Each line from the one containing "Continue the Blender Python script for this scene: part 4, from" through the one containing "M_BLADE=grassmat()" is to be retyped exactly, both end lines included, and all other lines left out.

### Input records
--*--

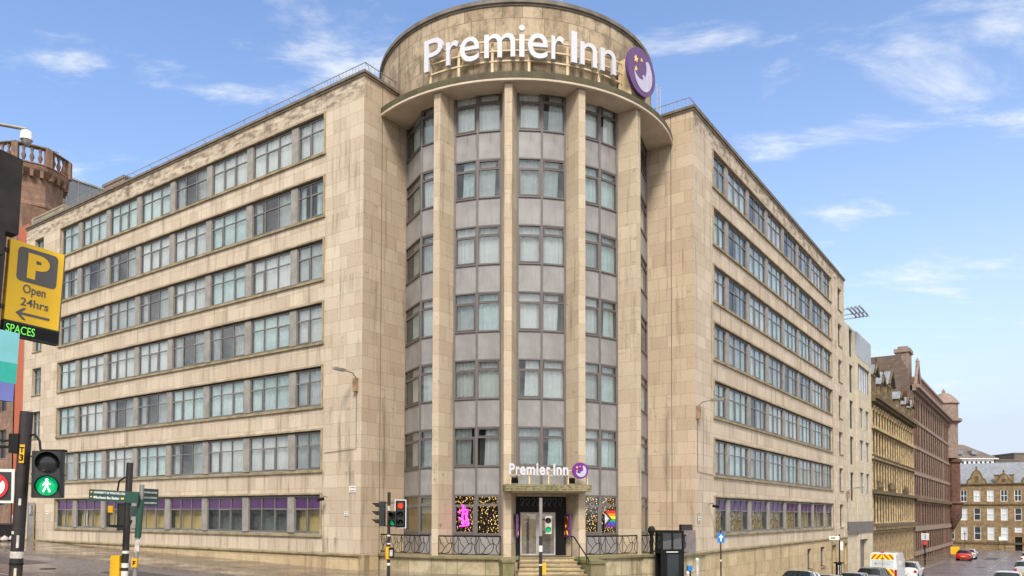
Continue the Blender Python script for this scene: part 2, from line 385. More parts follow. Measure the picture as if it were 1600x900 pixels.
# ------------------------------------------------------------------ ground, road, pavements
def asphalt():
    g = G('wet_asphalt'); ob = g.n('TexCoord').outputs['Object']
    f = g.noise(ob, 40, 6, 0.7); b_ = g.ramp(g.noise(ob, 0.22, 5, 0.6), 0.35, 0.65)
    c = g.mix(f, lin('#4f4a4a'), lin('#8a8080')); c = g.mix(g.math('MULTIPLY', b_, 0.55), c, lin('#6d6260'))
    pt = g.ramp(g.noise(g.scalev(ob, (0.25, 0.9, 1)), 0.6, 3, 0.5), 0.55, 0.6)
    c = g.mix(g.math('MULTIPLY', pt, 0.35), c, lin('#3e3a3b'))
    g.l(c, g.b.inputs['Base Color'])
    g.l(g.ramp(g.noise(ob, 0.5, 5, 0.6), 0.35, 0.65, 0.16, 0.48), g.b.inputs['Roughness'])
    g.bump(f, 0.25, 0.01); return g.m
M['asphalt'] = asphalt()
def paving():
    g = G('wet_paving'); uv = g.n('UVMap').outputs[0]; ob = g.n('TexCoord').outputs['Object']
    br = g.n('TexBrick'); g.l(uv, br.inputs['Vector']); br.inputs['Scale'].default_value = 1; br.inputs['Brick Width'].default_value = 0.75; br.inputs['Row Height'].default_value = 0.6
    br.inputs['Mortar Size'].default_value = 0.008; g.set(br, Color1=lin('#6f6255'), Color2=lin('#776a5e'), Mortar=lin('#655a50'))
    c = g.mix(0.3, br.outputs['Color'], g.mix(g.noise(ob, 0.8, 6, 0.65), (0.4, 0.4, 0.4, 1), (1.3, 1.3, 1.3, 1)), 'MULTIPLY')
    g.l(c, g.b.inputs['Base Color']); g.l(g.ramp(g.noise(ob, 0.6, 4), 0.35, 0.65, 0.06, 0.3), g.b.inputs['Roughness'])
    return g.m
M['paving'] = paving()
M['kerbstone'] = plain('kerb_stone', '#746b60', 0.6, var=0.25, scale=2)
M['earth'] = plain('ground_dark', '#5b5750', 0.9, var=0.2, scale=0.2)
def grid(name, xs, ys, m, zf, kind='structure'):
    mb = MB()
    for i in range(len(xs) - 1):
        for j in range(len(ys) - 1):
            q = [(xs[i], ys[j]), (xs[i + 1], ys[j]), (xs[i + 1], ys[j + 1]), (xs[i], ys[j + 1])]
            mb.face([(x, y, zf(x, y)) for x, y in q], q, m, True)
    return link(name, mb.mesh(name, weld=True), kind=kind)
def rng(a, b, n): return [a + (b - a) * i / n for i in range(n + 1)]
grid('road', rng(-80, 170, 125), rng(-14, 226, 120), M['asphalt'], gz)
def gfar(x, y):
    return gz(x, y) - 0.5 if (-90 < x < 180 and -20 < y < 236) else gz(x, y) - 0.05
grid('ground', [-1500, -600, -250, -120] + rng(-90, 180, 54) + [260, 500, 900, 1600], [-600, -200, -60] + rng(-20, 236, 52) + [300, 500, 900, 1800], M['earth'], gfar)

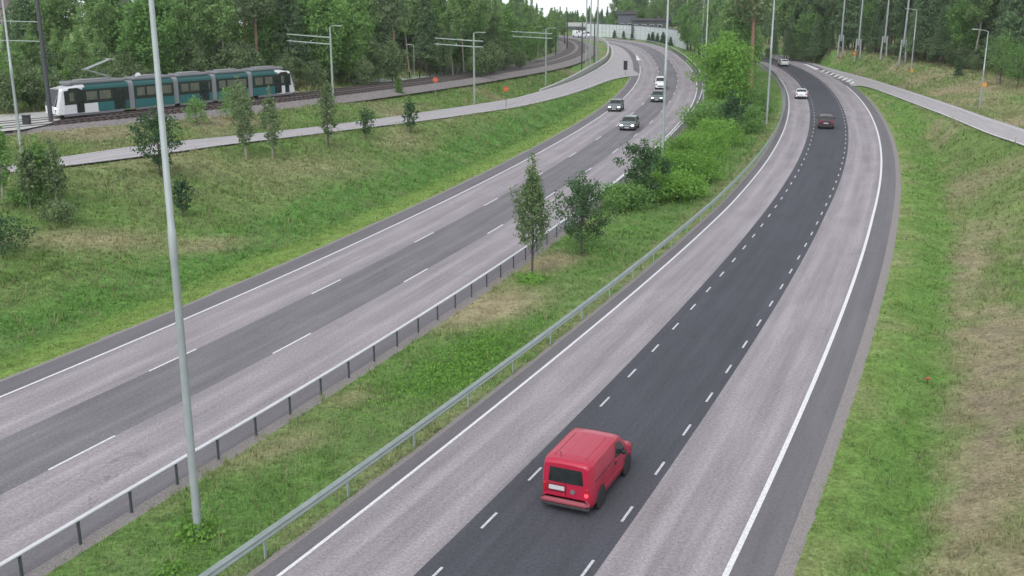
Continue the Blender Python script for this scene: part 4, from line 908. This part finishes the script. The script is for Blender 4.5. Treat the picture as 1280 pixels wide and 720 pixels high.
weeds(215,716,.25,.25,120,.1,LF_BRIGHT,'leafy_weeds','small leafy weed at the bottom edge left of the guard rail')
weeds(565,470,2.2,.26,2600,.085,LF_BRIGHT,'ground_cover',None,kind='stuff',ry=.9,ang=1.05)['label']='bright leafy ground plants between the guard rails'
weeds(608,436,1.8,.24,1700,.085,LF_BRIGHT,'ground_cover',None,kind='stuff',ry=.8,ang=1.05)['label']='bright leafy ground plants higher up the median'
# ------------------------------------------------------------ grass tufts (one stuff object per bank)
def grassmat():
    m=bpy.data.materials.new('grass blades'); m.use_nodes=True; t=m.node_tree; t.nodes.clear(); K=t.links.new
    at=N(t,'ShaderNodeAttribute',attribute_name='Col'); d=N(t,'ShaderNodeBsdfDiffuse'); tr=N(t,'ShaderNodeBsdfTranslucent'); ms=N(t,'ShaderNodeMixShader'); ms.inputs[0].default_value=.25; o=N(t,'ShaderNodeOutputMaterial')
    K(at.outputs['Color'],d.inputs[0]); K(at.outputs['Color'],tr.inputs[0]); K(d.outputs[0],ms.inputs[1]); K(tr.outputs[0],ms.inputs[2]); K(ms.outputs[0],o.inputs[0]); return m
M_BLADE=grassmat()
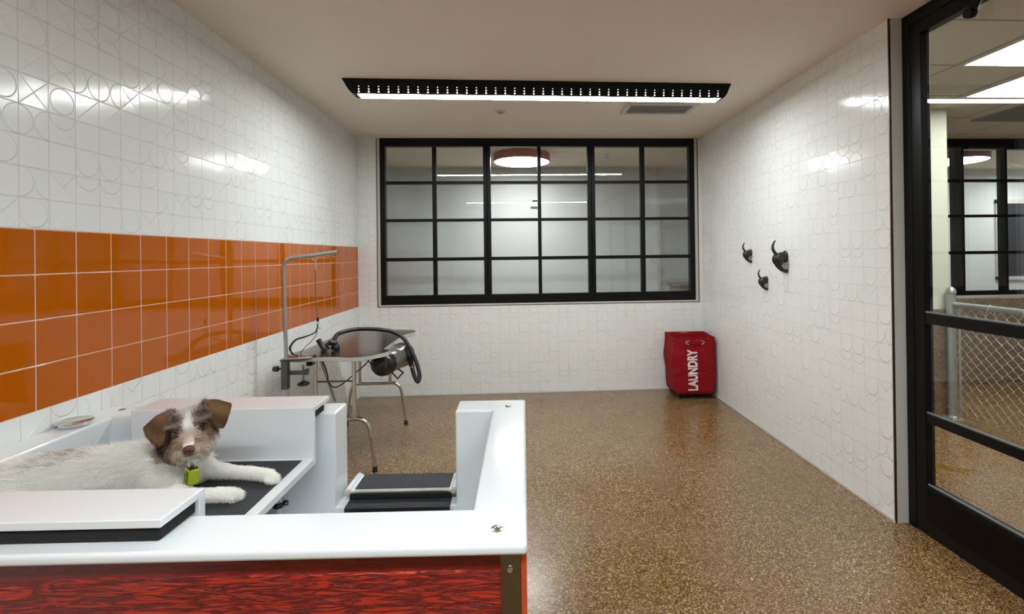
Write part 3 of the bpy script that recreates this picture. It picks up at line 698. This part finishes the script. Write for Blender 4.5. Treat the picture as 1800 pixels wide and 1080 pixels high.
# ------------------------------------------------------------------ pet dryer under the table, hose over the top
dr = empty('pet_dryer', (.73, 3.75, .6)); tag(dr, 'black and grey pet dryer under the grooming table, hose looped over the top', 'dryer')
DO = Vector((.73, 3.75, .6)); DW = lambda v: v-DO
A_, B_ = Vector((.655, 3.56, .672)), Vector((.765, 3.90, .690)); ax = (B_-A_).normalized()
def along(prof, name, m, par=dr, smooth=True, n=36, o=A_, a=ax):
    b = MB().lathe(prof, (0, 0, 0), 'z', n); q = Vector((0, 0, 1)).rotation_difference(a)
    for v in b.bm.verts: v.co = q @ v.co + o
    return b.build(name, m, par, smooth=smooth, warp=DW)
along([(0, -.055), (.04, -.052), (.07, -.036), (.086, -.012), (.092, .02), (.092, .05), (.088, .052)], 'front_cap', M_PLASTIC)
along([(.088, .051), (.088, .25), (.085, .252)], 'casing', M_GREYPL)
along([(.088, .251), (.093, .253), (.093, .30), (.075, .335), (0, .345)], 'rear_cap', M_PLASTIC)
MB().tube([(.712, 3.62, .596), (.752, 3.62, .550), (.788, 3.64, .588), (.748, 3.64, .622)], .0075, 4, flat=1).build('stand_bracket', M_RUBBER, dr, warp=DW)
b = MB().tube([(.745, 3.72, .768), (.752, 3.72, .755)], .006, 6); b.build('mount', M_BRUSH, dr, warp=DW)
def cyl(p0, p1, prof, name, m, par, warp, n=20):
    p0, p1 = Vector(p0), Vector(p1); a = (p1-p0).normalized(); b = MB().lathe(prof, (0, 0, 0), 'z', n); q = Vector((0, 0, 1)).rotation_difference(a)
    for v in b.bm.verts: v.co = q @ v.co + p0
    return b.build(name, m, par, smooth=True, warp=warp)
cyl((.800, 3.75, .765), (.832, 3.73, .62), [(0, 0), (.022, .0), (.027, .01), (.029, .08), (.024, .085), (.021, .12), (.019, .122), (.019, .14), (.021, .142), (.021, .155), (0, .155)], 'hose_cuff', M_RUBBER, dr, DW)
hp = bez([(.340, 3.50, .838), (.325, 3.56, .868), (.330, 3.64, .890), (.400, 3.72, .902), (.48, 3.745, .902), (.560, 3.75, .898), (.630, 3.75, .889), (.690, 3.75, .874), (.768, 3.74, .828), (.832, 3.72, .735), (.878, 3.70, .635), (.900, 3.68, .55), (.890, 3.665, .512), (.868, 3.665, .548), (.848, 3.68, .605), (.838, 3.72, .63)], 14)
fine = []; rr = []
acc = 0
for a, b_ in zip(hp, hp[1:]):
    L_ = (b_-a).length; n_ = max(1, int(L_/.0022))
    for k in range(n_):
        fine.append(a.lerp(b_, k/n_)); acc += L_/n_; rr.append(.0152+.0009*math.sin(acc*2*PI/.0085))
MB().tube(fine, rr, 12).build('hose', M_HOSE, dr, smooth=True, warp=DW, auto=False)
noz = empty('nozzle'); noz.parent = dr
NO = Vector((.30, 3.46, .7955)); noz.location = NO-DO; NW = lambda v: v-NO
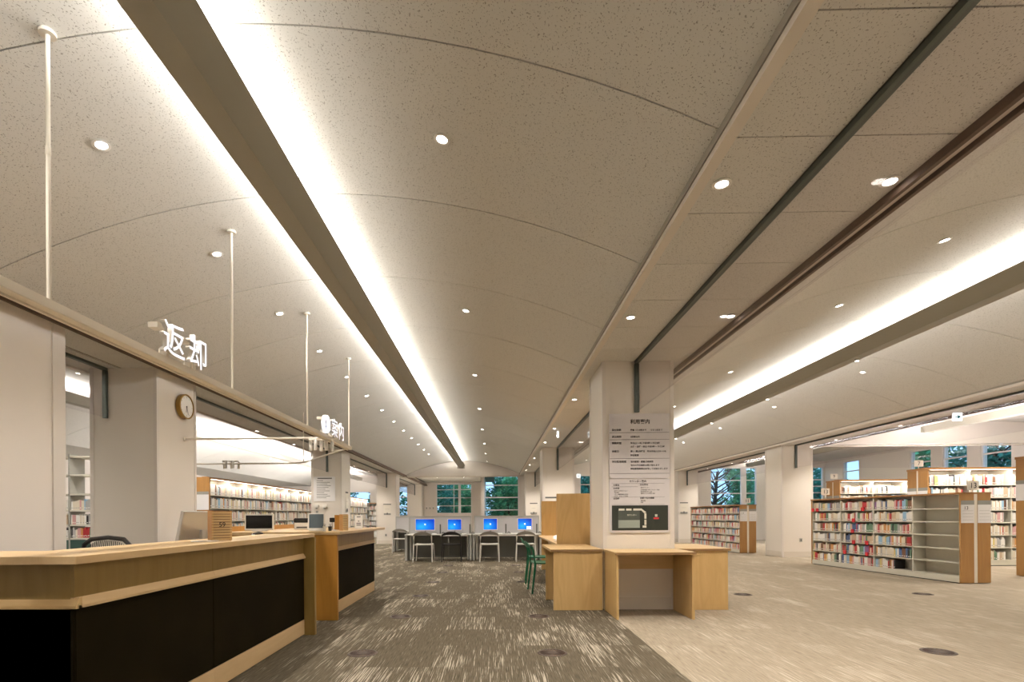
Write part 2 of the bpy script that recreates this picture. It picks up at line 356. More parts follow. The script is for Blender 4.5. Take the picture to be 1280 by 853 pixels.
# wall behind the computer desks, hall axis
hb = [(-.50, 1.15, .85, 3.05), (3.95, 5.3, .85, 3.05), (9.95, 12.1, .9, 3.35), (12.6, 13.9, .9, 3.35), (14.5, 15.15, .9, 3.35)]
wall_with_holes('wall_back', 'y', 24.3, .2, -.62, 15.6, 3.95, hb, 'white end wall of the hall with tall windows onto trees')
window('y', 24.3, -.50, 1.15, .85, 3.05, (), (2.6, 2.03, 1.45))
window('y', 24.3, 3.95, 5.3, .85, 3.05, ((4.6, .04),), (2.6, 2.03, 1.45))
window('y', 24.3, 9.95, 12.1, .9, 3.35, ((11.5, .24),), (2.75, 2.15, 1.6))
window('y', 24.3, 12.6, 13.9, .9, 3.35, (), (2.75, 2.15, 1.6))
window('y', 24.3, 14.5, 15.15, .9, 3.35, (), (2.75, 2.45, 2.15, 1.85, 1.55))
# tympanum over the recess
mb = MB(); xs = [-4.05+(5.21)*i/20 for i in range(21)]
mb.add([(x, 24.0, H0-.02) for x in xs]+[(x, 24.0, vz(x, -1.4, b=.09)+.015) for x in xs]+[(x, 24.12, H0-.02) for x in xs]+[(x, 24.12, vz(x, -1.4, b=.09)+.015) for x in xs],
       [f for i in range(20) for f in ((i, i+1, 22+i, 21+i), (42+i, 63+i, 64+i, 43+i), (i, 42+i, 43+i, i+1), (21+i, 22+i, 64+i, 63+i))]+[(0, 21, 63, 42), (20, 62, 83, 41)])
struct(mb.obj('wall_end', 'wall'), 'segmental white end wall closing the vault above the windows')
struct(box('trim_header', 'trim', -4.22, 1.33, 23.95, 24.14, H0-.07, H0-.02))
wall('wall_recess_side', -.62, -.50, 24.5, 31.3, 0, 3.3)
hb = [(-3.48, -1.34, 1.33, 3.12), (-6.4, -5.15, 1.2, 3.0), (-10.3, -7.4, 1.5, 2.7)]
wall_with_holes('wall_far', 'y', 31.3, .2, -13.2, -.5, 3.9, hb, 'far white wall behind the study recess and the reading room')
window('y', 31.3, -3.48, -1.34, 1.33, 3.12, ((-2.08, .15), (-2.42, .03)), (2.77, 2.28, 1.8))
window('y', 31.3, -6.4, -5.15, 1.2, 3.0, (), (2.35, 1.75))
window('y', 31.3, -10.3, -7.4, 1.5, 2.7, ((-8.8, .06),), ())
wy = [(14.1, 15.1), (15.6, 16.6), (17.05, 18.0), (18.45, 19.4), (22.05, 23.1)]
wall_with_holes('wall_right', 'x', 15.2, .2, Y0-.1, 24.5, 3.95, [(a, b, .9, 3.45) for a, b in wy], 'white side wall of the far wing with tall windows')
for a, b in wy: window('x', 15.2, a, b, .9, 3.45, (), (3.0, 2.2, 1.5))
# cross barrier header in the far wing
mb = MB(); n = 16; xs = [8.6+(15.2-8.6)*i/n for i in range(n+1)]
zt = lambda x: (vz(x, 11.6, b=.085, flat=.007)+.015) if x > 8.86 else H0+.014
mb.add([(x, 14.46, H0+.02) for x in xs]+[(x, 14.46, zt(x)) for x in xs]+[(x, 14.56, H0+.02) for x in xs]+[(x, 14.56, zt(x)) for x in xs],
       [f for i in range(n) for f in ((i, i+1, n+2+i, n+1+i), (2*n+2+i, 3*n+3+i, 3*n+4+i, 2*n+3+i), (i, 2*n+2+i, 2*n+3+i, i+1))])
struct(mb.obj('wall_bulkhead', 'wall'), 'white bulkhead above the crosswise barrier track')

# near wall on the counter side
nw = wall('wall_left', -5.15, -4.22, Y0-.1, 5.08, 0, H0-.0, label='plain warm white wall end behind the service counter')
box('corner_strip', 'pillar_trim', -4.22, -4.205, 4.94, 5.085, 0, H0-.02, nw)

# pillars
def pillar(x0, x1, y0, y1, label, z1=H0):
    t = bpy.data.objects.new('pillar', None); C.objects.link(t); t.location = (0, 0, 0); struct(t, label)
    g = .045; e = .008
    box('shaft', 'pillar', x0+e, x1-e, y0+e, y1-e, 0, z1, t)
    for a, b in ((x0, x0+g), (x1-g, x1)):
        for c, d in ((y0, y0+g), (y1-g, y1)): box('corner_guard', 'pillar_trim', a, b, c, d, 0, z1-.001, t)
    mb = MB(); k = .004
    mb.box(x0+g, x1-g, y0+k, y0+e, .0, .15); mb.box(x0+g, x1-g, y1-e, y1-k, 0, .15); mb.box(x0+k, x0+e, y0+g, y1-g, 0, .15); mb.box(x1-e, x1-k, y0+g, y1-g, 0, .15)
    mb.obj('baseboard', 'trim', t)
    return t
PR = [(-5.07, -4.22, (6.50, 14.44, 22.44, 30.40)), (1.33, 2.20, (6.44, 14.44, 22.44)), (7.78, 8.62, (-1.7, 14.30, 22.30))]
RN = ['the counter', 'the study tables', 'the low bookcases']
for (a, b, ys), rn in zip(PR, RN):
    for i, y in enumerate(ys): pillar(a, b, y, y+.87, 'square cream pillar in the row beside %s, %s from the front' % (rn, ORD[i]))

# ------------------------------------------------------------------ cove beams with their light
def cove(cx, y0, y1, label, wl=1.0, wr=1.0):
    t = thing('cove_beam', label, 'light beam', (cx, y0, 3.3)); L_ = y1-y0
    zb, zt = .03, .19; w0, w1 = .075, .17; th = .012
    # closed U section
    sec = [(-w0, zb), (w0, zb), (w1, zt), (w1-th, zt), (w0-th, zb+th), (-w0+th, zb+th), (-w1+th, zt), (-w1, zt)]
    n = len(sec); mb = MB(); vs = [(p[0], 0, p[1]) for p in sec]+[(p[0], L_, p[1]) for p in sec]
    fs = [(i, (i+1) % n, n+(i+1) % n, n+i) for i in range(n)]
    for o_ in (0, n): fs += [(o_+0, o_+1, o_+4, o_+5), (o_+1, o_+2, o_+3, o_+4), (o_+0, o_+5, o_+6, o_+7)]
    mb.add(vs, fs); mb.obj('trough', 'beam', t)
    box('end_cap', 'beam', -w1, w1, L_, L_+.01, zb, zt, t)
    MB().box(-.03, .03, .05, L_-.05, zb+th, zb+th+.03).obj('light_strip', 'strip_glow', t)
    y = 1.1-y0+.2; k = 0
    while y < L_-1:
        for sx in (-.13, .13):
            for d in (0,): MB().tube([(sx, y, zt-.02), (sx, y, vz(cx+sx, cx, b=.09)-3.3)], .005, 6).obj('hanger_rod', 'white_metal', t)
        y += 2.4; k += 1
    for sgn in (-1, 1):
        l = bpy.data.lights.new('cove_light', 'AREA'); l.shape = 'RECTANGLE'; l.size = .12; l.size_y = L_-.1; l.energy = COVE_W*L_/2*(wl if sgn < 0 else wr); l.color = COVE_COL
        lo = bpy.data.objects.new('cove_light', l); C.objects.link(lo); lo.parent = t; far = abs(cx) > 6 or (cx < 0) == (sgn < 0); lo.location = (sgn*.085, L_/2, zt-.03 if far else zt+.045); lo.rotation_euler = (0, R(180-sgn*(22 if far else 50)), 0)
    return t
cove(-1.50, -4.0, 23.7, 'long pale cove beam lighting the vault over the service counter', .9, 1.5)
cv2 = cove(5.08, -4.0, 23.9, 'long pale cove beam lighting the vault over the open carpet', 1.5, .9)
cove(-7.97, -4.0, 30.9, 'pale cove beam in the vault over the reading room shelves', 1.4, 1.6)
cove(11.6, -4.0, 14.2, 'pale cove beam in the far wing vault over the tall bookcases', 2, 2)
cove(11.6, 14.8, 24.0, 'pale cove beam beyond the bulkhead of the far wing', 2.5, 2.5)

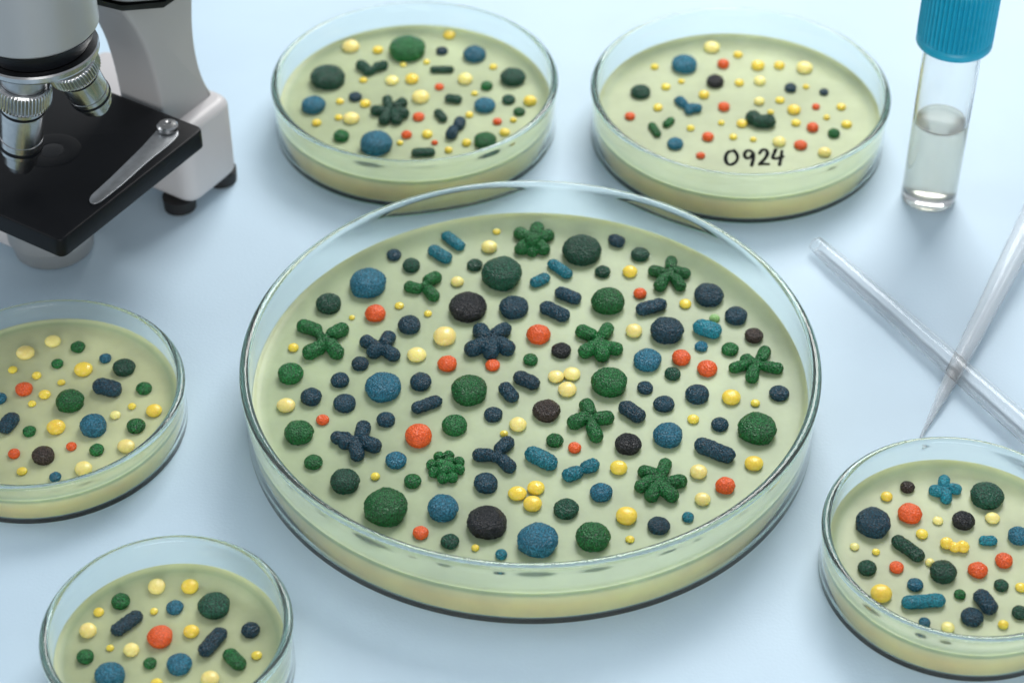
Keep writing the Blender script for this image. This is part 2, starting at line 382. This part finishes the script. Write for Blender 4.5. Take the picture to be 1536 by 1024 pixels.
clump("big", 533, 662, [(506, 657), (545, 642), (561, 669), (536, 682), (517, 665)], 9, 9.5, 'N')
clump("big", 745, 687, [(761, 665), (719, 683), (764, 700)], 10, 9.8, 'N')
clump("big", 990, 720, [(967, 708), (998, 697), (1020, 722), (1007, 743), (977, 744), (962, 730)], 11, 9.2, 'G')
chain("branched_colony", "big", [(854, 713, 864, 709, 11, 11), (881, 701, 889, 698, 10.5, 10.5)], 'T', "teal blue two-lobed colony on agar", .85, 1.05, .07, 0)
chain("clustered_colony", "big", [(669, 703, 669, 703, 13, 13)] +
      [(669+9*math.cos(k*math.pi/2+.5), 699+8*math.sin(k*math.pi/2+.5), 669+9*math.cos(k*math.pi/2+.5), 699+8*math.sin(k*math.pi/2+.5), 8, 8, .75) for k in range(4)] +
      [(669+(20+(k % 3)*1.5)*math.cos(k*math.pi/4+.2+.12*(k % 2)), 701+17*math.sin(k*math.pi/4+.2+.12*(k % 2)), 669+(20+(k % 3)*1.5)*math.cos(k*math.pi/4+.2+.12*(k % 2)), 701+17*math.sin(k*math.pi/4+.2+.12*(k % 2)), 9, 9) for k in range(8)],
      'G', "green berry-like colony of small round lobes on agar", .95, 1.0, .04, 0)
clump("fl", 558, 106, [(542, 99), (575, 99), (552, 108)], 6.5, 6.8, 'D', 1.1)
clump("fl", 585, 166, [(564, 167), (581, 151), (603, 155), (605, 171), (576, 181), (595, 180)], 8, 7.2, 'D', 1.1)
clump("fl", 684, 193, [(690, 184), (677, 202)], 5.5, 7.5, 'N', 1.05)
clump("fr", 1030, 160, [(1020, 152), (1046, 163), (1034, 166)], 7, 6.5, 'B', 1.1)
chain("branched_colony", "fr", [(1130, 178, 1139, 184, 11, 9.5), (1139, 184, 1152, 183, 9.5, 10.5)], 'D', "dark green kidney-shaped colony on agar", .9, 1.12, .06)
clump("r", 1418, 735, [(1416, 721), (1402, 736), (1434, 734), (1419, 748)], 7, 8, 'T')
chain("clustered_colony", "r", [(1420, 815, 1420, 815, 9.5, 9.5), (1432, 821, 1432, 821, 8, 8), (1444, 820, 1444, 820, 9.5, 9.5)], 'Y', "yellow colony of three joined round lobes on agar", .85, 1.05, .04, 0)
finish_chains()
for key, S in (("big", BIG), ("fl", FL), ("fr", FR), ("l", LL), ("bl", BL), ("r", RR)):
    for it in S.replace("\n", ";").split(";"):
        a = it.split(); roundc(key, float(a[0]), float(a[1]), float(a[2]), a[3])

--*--

### Finished answer
Continue the Blender Python script for this scene: part 4, from line 908. This part finishes the script. The script is for Blender 4.5. Treat the picture as 1280 pixels wide and 720 pixels high.
weeds(215,716,.25,.25,120,.1,LF_BRIGHT,'leafy_weeds','small leafy weed at the bottom edge left of the guard rail')
weeds(565,470,2.2,.26,2600,.085,LF_BRIGHT,'ground_cover',None,kind='stuff',ry=.9,ang=1.05)['label']='bright leafy ground plants between the guard rails'
weeds(608,436,1.8,.24,1700,.085,LF_BRIGHT,'ground_cover',None,kind='stuff',ry=.8,ang=1.05)['label']='bright leafy ground plants higher up the median'
# ------------------------------------------------------------ grass tufts (one stuff object per bank)
def grassmat():
    m=bpy.data.materials.new('grass blades'); m.use_nodes=True; t=m.node_tree; t.nodes.clear(); K=t.links.new
    at=N(t,'ShaderNodeAttribute',attribute_name='Col'); d=N(t,'ShaderNodeBsdfDiffuse'); tr=N(t,'ShaderNodeBsdfTranslucent'); ms=N(t,'ShaderNodeMixShader'); ms.inputs[0].default_value=.25; o=N(t,'ShaderNodeOutputMaterial')
    K(at.outputs['Color'],d.inputs[0]); K(at.outputs['Color'],tr.inputs[0]); K(d.outputs[0],ms.inputs[1]); K(tr.outputs[0],ms.inputs[2]); K(ms.outputs[0],o.inputs[0]); return m
M_BLADE=grassmat()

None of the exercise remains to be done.